## Begin INPUT ROWS
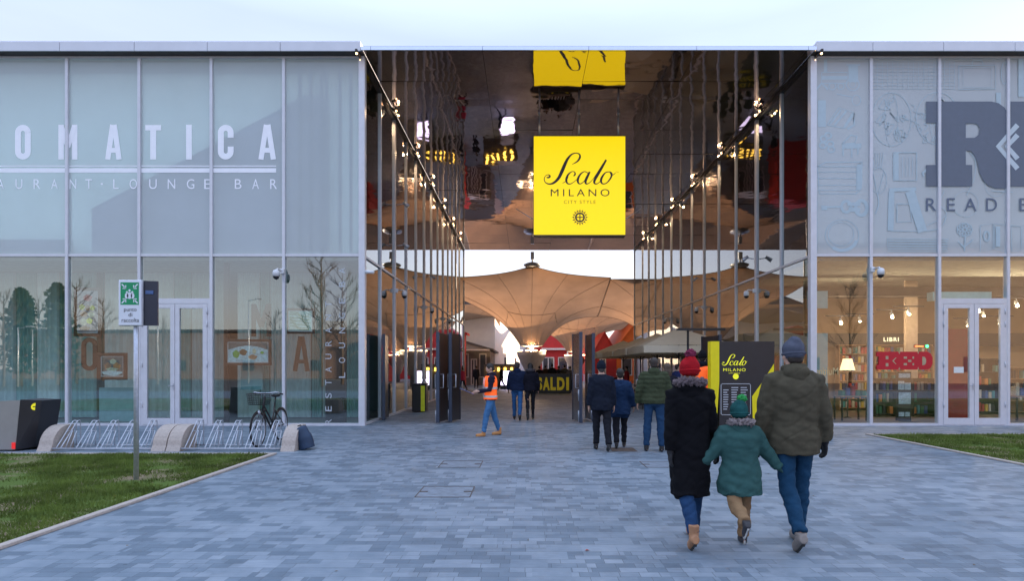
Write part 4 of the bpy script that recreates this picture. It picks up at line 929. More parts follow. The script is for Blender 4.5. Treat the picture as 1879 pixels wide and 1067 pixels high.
cut([(1690, 655), (1695, 656), (1697, 660), (1697, 666), (1695, 670), (1690, 671)]); cut([(1646, 646.2), (1650, 646.2), (1648, 651)]); cut([(1646, 678.8), (1648, 674), (1650, 678.8)]); cut([(1681, 646.2), (1684, 646.2), (1682.5, 651)]); cut([(1681, 678.8), (1682.5, 674), (1684, 678.8)])
b.build('lettering', M('letter_gap_tan', (.42, .32, .2), .6), sg)
# small open/hours LEDs and paper on the door
b = MB(); b.box(FX(1749), FX(1767), FY-.028, FY-.024, FZ(685), FZ(674)); b.solo('notice', M('paper', (.72, .74, .72), .8), 'white paper notice taped to the bookshop door', 'notice')
b = MB(); b.box(X(1676, 20), X(1706, 20), 20, 20.05, Z(639, 20), Z(633, 20)); q = thing('exit_light', 'small red and green lit strip above the bookshelves', 'light', (X(1690, 20), 20, Z(639, 20))); b.build('housing', BLACK, q)
b = MB(); b.box(X(1679, 20), X(1694, 20), 19.985, 19.999, Z(637, 20), Z(635, 20)); b.build('red_light', M('led_red', (1, .08, .02), .5, emit=2), q)
b = MB(); b.ell((X(1701, 20), 19.99, Z(636, 20)), (.05, .02, .05), 8, 6); b.build('green_light', M('led_green', (.02, 1, .2), .5, emit=2), q)
b = MB(); fit(b, 'Multim', FX(1538), FX(1498), FZ(689), FZ(675), FY-.006, bold=.01); b.build('window_word', M('gold_letter', (.55, .42, .2), .6), RB)
# ceiling spots inside the bookshop (lit lamps)
for i, (px, py, Y) in enumerate(((1543, 594, 20), (1578, 590, 21), (1637, 583, 19.5), (1668, 577, 19.5), (1796, 572, 19), (1805, 580, 20), (1834, 594, 21), (1866, 562, 19), (1776, 598, 21))):
    x, z = X(px, Y), Z(py, Y); t = thing('track_spot', ['spot over the table lamp', 'spot near the first mullion', 'white spot left above the red sign', 'white spot right above the red sign', 'brightest spot over the door', 'spot behind the brightest one over the door', 'spot at the right of the door', 'spot past the door near the frame edge', 'small spot above the red partition'][i]+' on the bookshop ceiling track', 'spotlight', (x, Y, z), 0, 'ceiling spots of the bookshop')
    b = MB(); b.tube([(x, Y, z), (x, Y+.05, z+.16)], .05, 8); b.tube([(x, Y+.03, z+.12), (x, Y+.03, z+.24)], .014, 5); b.build('housing', WHITE, t); b = MB(); b.box(x-.5, x+.5, Y+.0, Y+.05, z+.24, z+.28); b.build('track', DARK, t)
    b = MB(); b.ell((x, Y-.01, z-.01), (.045, .045, .03), 8, 6); b.build('bulb', M('spot_bulb', (1, .8, .5), .5, emit=9, ecol=(1, .72, .4)), t)
    if i in (0, 2, 4, 7):
        li = bpy.data.lights.new('spot_glow', 'POINT'); li.energy = 30; li.color = (1, .68, .4); li.shadow_soft_size = .03; lo = bpy.data.objects.new('spot_glow', li); COL.objects.link(lo); lo.parent = t; lo.location = (0, -.05, -.02)
# =====================================================================  HANGING SIGN
YS = 19.6
def script_word(b, ox, oy, sc, Yp, y, wmul=1):
    """the hand-lettered word, traced as pen strokes; ox, oy: photo pixel of the sketch origin; sc: photo pixels per sketch unit"""
    strokes = [
     [(208, 462, 8), (222, 466, 14), (238, 455, 16), (225, 440, 8), (200, 450, 6), (187, 480, 7), (200, 510, 9), (235, 523, 13), (275, 510, 20), (315, 470, 26), (345, 410, 30), (370, 350, 28), (395, 300, 22), (430, 260, 14), (470, 247, 9), (500, 258, 12), (505, 285, 18), (485, 318, 14), (455, 338, 8), (435, 347, 4)],
     [(350, 515, 5), (378, 498, 6), (400, 460, 7)],
     [(448, 452, 10), (462, 436, 14), (455, 415, 8), (430, 414, 8), (400, 440, 16), (384, 480, 20), (390, 512, 15), (415, 523, 9), (450, 505, 6), (490, 470, 5)],
     [(575, 425, 8), (545, 412, 8), (510, 435, 14), (488, 475, 20), (488, 508, 17), (508, 522, 9), (540, 500, 7), (572, 455, 7)],
     [(592, 414, 16), (572, 455, 22), (555, 495, 22), (560, 520, 14), (585, 515, 7), (620, 480, 5), (660, 420, 5), (705, 350, 6), (738, 305, 9)],
     [(738, 308, 16), (700, 375, 22), (665, 435, 24), (635, 490, 22), (635, 517, 15), (660, 520, 8), (690, 495, 6)],
     [(770, 414, 8), (735, 420, 10), (705, 455, 18), (692, 492, 20), (705, 520, 12), (740, 515, 9), (775, 475, 14), (788, 435, 16), (770, 413, 9)],
     [(772, 420, 6), (785, 445, 5), (805, 438, 6), (822, 424, 4)]]
    for i, st in enumerate(strokes):
        q = smooth_pts([tuple(float(v) for v in p) for p in st], 5)
        b.ribbon([(X(ox+p[0]*sc, Yp), Z(oy+p[1]*sc, Yp)) for p in q], [max(2, p[2])*sc*Yp/1085*wmul for p in q], y-.0006*i)
def zoomS(u, v): return (960+u/4.848, 230+v/4.848)
hs = thing('hanging_sign', 'yellow lit box sign reading Scalo Milano hung from the passage ceiling', 'sign', (X(1063.5, YS), YS, Z(432, YS)))
x0, x1, z0, z1 = X(979, YS), X(1148, YS), Z(431, YS), Z(250, YS)
b = MB(); b.box(x0, x1, YS+.012, YS+.34, z0-.04, z1+.03, .01); b.build('housing', M('sign_housing', (.09, .075, .06), .5), hs)
b = MB(); b.box(x0+.01, x1-.01, YS, YS+.0115, z0+.0, z1, .003); b.build('lit_face', M('sign_yellow', (.70, .50, 0), .45, 0, .02, emit=.17, ecol=(1, .72, 0)), hs)
b = MB(); script_word(b, 960, 230, 1/4.848, YS, YS-.002)
fit(b, 'MILANO', X(960+245/4.848, YS), X(960+768/4.848, YS), Z(230+632/4.848, YS), Z(230+568/4.848, YS), YS-.003, spacing=1.45)
b.build('lettering', M('sign_ink', (.045, .04, .05), .6), hs)
b = MB(); fit(b, 'CITY STYLE', X(960+362/4.848, YS), X(960+645/4.848, YS), Z(230+698/4.848, YS), Z(230+668/4.848, YS), YS-.003, spacing=1.25); fit(b, 'TM', X(960+820/4.848, YS), X(960+848/4.848, YS), Z(230+424/4.848, YS), Z(230+411/4.848, YS), YS-.003); b.build('small_lettering', M('sign_olive', (.22, .19, .03), .6), hs)
def emblem(b, cx, cy, s, Yp, y):      # toothed sun wheel with a cross-barred window
    xw, zw, k = X(cx, Yp), Z(cy, Yp), s*Yp/1085
    for i in range(16):
        a = 2*math.pi*i/16; r0, r1, h = k*.72, k*1.0, .13
        b.add([(xw+r0*math.cos(a-h), y, zw+r0*math.sin(a-h)), (xw+r1*math.cos(a), y, zw+r1*math.sin(a)), (xw+r0*math.cos(a+h), y, zw+r0*math.sin(a+h))], [(0, 1, 2)])
    def ring(r, w_): b.ribbon([(xw+r*k*math.cos(-2*math.pi*i/32), zw+r*k*math.sin(-2*math.pi*i/32)) for i in range(33)], w_*k, y-.001)
    ring(.72, .06); ring(.50, .20)
    b.ribbon([(xw-.42*k, zw), (xw+.42*k, zw)], .12*k, y-.0015); b.ribbon([(xw, zw-.42*k), (xw, zw+.42*k)], .12*k, y-.002)
b = MB(); emblem(b, *zoomS(505, 820), 15.3, YS, YS-.003); b.build('emblem', MATS['sign_ink'], hs)
for px in (990, 1063, 1136):
    b = MB(); x = X(px, YS); b.tube([(x, YS+.17, z1+.03), (x, YS+.17, ZR)], .035, 10); b.tube([(x, YS+.17, ZR-.06), (x, YS+.17, ZR-.003)], .06, 10); b.build('hanger_rod', M('rod_steel', (.5, .48, .46), .3, .8), hs)
for sx, ex in ((x0, XL+5.4), (x1, XR-4.6)): b = MB(); b.tube([(sx, YS+.2, z0+.55), (sx+(-.6 if sx == x0 else .6), YS+.5, z0+1.0)], .012, 5); b.build('stay_wire', STEEL, hs)
# =====================================================================  GATES IN THE PASSAGE
def gate_leaf(label, xn, yn, xf, yf, mat, h=2.58, edge=NAVYM, handles=True):
    """one tall gate leaf standing open, from its near edge to its far edge"""
    root = thing('gate_leaf', label, 'gate', (xn, yn, 0), 0, 'open gate leaves in the passage')
    d = Vector((xf-xn, yf-yn, 0)); L_ = d.length; d.normalize(); n_ = Vector((d.y, -d.x, 0)); ang = math.atan2(d.y, d.x)
    def slab(t0, t1, z0, z1, th, name, m_, off=0):
        c = Vector((xn, yn, 0))+d*((t0+t1)/2)+n_*off; q = MB(); q.obox((c.x, c.y, (z0+z1)/2), (t1-t0, th, z1-z0), (0, 0, ang)); return q.build(name, m_, root)
    slab(.06, L_-.02, .05, h, .045, 'leaf_panel', mat); slab(0, .06, .03, h+.02, .09, 'edge_post', edge); slab(L_-.02, L_+.03, .03, h+.02, .07, 'rear_post', edge)
    q = MB()
    if handles:
        for sg_ in (-1, 1):
            c = Vector((xn, yn, 0))+d*.16; a = c+n_*.03*sg_; o_ = c+n_*.12*sg_
            q.tube([(a.x, a.y, 1.40), (o_.x, o_.y, 1.40), (o_.x, o_.y, 1.02), (a.x, a.y, 1.02)], .014, 6)
        q.build('handle', STEEL, root)
        for z in (.16, .75): q = MB(); c = Vector((xn, yn, 0))+d*.03-n_*.06; q.tube([(c.x, c.y, z), (c.x, c.y, z+.22)], .02, 6); q.tube([(c.x, c.y, z-.1), (c.x, c.y, z+.1)], .012, 6); q.build('bolt', STEEL, root)
def gp(px, py): Y = GY(py); return X(px, Y), Y
DG = M('gate_dark_panel', (.055, .045, .045), .3, .6, .1)
BG_ = M('gate_brushed_panel', (.35, .34, .35), .25, .9, .1, 10, stretch=(1, 1, .1))
gate_leaf('dark gate leaf open against the left passage glass', *gp(704, 773), *gp(711, 768), NAVYM, handles=False)
gate_leaf('left leaf of the open gate pair beside the litter bin', *gp(803, 779), *gp(822, 773), DG)
gate_leaf('right leaf of the open gate pair beside the litter bin', *gp(826, 777), *gp(843, 772), DG)
gate_leaf('brushed steel gate leaf left of the couple in dark coats', *gp(1066, 779), *gp(1052, 772.5), BG_)
gate_leaf('dark gate leaf touching the couple in dark coats', *gp(1089, 776), *gp(1076, 770), DG)
gate_leaf('brown gate leaf rising left of the black information totem', *gp(1322, 771), *gp(1289, 766), BROWNM, handles=False)
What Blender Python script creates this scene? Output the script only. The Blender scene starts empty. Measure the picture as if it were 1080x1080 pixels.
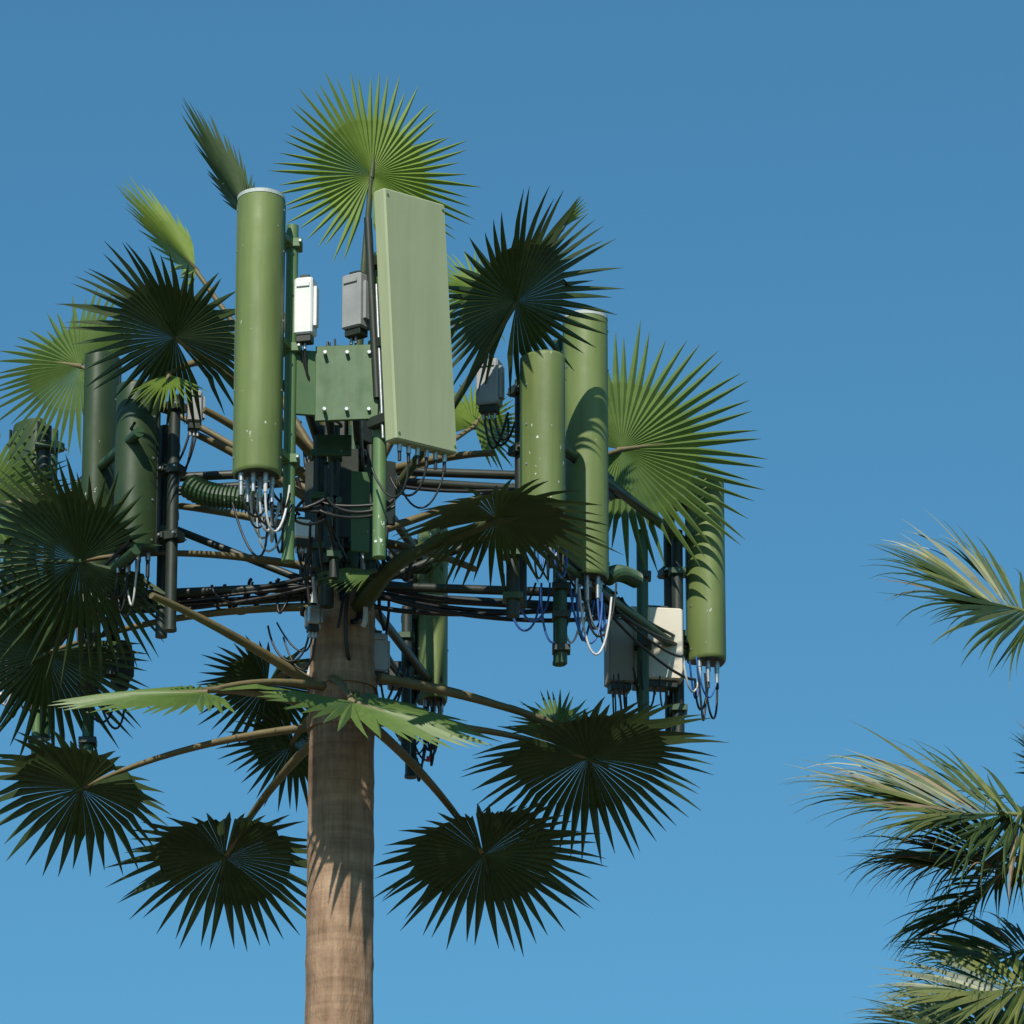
## End INPUT ROWS
- [WHAT YOU NEED TO DO]:
Look for lines containing the string "Blender" and copy them all.

- [WRITTEN ANSWER]:
Write part 4 of the bpy script that recreates this picture. It picks up at line 929. More parts follow. The script is for Blender 4.5. Treat the picture as 1879 pixels wide and 1067 pixels high.
What Blender Python script creates this scene? Output the script only. The Blender scene starts empty. Measure the picture as if it were 1080x1080 pixels.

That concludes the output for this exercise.